Many election hoardings promise to lower or control local council rates, but is it even a problem? File photo / Michael Cunningham
COMMENT
So you want to be elected to your local district council? Judging by the placards employed for the recent local government elections, promising to cut rates and council debt is seen as a sure-fire way to attract voters.
But are rates too high and growing too fast? Is local body debt too high and increasing too fast?
The Productivity Commission has spent the last year looking at these issues, amongst others, related to local government funding and financing, and advising on how to have an efficient and viable funding system for local councils into the future.
The Commission's analysis shows that, in aggregate, the rates burden has not been growing. As a share of household incomes, or a range of other relevant measures, rates per person have been roughly the same for decades. The main exception is in small, poorer, rural districts where councils have been under real pressure. Those councils need further support, and some are probably not viable in their current form.
Debt levels are also quite modest. It is the case that some regions with particularly rapid population growth have increased their debt and are now near the limits assessed as prudent by credit rating agencies. But rapidly growing communities should expect higher debt to provide the infrastructure (water, wastewater treatment, roading etc) that is needed. Debt is an efficient way of accelerating construction and also spreading the cost burden for long-lived assets over the current and future generations who will benefit.
Other, mostly slower growing, communities are generally carrying very modest debt loads.
Councils have broad options in how they choose to use their rating tools – general rates, targeted rates and uniform annual general charges amongst them. They can also apply user charges on a range of services. Our-high performing councils make good use of these tools.
But not all councils are high-performing. The Commission's report makes a number of recommendations about how to improve council performance – from simplifying some planning requirements, increasing the transparency of decision making, and adding independent professional members to council audit and risk committees.
While the current property-rating base is robust and efficient, it provides only about 50 per cent of council incomes. Other sources of revenue include government grants – mostly in the form of subsidies for local roading provided through the New Zealand Transport Agency – and various forms of fee and investment income.

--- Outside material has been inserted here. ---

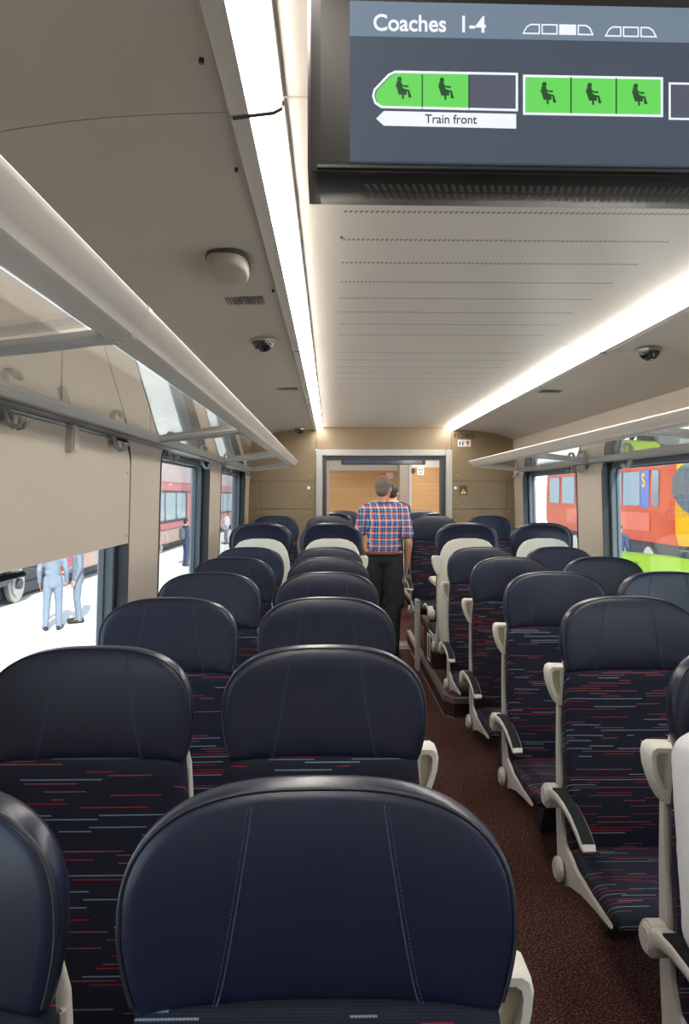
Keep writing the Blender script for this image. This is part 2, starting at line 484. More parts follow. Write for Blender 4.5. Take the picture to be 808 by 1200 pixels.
# ------------------------------------------------------------------ bulkhead with doorway
DX0, DX1, DZ = -.155, 1.285, 2.06
bm = B()
g = .002
def panel(x0, x1, z0, z1): add_box(bm, x0+g, x1-g, YB, YB+.10, z0+g, z1-g, bev=.0015, seg=1)
panel(-1.0, DX0, 1.725, 2.32); panel(-1.0, DX0, 1.43, 1.725); panel(-1.0, DX0, 0, 1.43)
panel(DX1, 2.1, 1.725, 2.32); panel(DX1, 2.1, 1.43, 1.725); panel(DX1, 2.1, 0, 1.43); panel(DX0, DX1, DZ, 2.32)
add_box(bm, -1.0, DX0-.01, YB+.02, YB+.09, 0, 2.3, mi=1); add_box(bm, DX1+.01, 2.1, YB+.02, YB+.09, 0, 2.3, mi=1); add_box(bm, DX0-.02, DX1+.02, YB+.02, YB+.09, DZ+.01, 2.3, mi=1)
wf = struct('wall_far', bm, ['brown', 'seam'], label='bronze bulkhead wall at the end of the saloon')
# raised leaf panels and screws on it
for sx in (-1, 1):
    bm = B()
    for x, z in ((.785, 2.25), (.785, 1.79), (.785, 1.50), (.785, 1.40), (1.33, 1.40)):
        X = .565+sx*x; disc(bm, (X, YB-.001, z), 'y', .007, .006, 12)
    obj('screw', bm, 'steel', wf)
    bm = B(); disc(bm, (.565+sx*(.80 if sx < 0 else .76), YB-.003, 1.655), 'y', .017, .012, 20, bev=.002); obj('lock', bm, 'white', wf)
    bm = B(); add_box(bm, .565+sx*1.31-.002, .565+sx*1.31+.002, YB-.001, YB+.003, 1.433, 1.722); obj('joint', bm, 'seam', wf)

root = bpy.data.objects.new('door_1', None); COL.objects.link(root); root.location = (.565, YB, 0)
tag(root, 'open doorway in the bronze bulkhead with a silver frame', 'doorway', kind='structure')
def ugate(bm, w0, w1, z0, z1, y0, y1, bev):
    add_box(bm, -w1, -w0, y0, y1, 0, z1, bev); add_box(bm, w0, w1, y0, y1, 0, z1, bev); add_box(bm, -w0+.001, w0-.001, y0, y1, z0, z1, bev)
bm = B(); ugate(bm, .655, .722, 1.995, 2.062, -.03, .13, .006); obj('door_frame', bm, 'alu', root)
bm = B(); ugate(bm, .612, .654, 1.955, 1.994, .02, .16, .004); obj('inner_frame', bm, 'darkmetal', root)
bm = B(); add_box(bm, -.606, -.585, .06, .12, 0.0, 1.93, .004); obj('door_edge', bm, 'alu', root)
bm = B(); add_box(bm, -.60, .60, -.28, .12, 0, .006, .002); 
for yy in (-.20, .05): add_box(bm, -.5, .5, yy, yy+.03, .006, .008, mi=1)
obj('threshold', bm, ['steel', 'dark'], root)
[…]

The Commission's judgement is that there are demands now emerging on councils that will require additional support from central government. Those new and growing demands relate to factors such as climate change adaptation, infrastructure for rapidly growing communities, demands from rapid tourist growth, particularly in small communities, and what we refer to as "unfunded mandates" – new obligations passed from central to local government where there is no accompanying funding stream. The report makes recommendations in each of those areas.

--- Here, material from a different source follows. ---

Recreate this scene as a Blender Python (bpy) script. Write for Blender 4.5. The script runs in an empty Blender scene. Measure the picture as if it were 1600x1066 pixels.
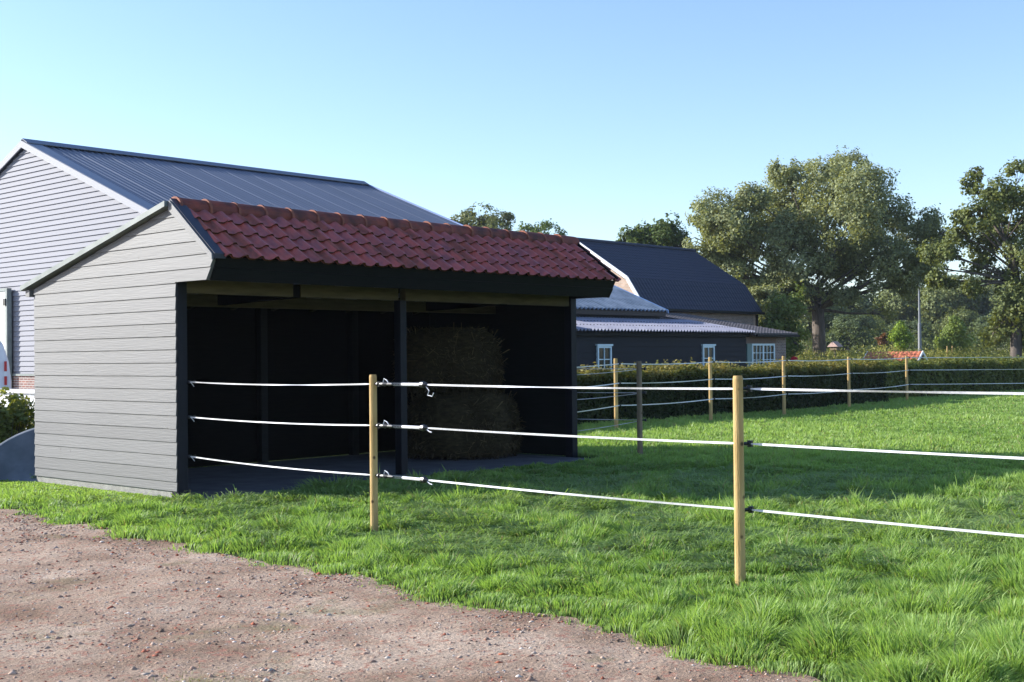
import bpy, math, random
import numpy as np
from mathutils import Vector, Matrix
random.seed(7); rng = np.random.default_rng(11)
S = bpy.context.scene
COL = S.collection
# ------------------------------------------------------------------ camera
F = 1978.0
def nrm(v): v = np.array(v, float); return v/np.linalg.norm(v)
dX = nrm([1800, -5, F]); dY = nrm([-2175, -46, F]); dY = nrm(dY-dX*dX.dot(dY)); dZ = np.cross(dX, dY)
if dZ[1] < 0: dZ = -dZ
R = np.array([dX, dY, dZ])                  # world = R @ (right, up, forward)
CAM = np.array([0, 0, 1.6])
cam = bpy.data.cameras.new('camera'); co = bpy.data.objects.new('camera', cam); COL.objects.link(co)
cam.sensor_width = 36; cam.lens = 36*F/1600; cam.clip_end = 3000; cam.clip_start = .05
rt, up, fw = R[:, 0], R[:, 1], R[:, 2]
co.matrix_world = Matrix(((rt[0], up[0], -fw[0], 0), (rt[1], up[1], -fw[1], 0), (rt[2], up[2], -fw[2], 1.6), (0, 0, 0, 1)))
S.camera = co
# ------------------------------------------------------------------ sky, sun, exposure
TOSUN = nrm([-1.2, 2.0, 1.0])
elev = math.asin(TOSUN[2]); rot = math.atan2(TOSUN[0], TOSUN[1])
w = bpy.data.worlds.new('World'); S.world = w; w.use_nodes = True
nt = w.node_tree; bg = nt.nodes['Background']; sky = nt.nodes.new('ShaderNodeTexSky')
sky.sky_type = 'NISHITA'; sky.sun_disc = False; sky.sun_elevation = elev; sky.sun_rotation = rot
sky.air_density = 1.0; sky.dust_density = 0.4; sky.ozone_density = 1.0; sky.altitude = 0
tm = nt.nodes.new('ShaderNodeVectorMath'); tm.operation = 'MULTIPLY'; tm.inputs[1].default_value = (.90, .985, 1.19)   # white balance of the air's colour
nt.links.new(sky.outputs[0], tm.inputs[0]); nt.links.new(tm.outputs[0], bg.inputs[0]); bg.inputs[1].default_value = 0.128
sl = bpy.data.lights.new('sun', 'SUN'); sl.energy = 5.0; sl.angle = math.radians(.5); sl.color = (1, .965, .90)
so = bpy.data.objects.new('sun', sl); COL.objects.link(so)
so.rotation_euler = Vector(TOSUN).to_track_quat('Z', 'Y').to_euler()
S.view_settings.view_transform = 'Standard'; S.view_settings.look = 'None'
S.view_settings.exposure = 0.85; S.view_settings.gamma = 1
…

A point that we have been very mindful of in our work is that taxpayers and ratepayers are more or less the same group. So, if costs are to be shifted from ratepayers to taxpayers, there needs to be a strong underlying rationale. In some cases, especially some of the issues relating to increasing flood risk or coastal erosion, that rationale relates to the very uneven distribution of risk across the country. In essence, we are applying a wider national-based insurance principle. In other cases, we are simply recognising that there are small, deprived communities who will not be able to readily fund infrastructure that provides clean, healthy water or wastewater treatment that protects the local environment. There are national interests in having those facilities in all local communities.
In our consultations with councils, many sought a slice of central government's funding tools – GST and/or income tax. There will be disappointment that we have not supported that call.
Our view is that the rating tools available to councils are efficient and well segmented from central government's funding base. That supports local decision-making, local accountability, local autonomy and council efficiency.
Any central government funding typically comes with strings attached. Councils should be careful what they wish for.
• Murray Sherwin is the chair of the Productivity Commission.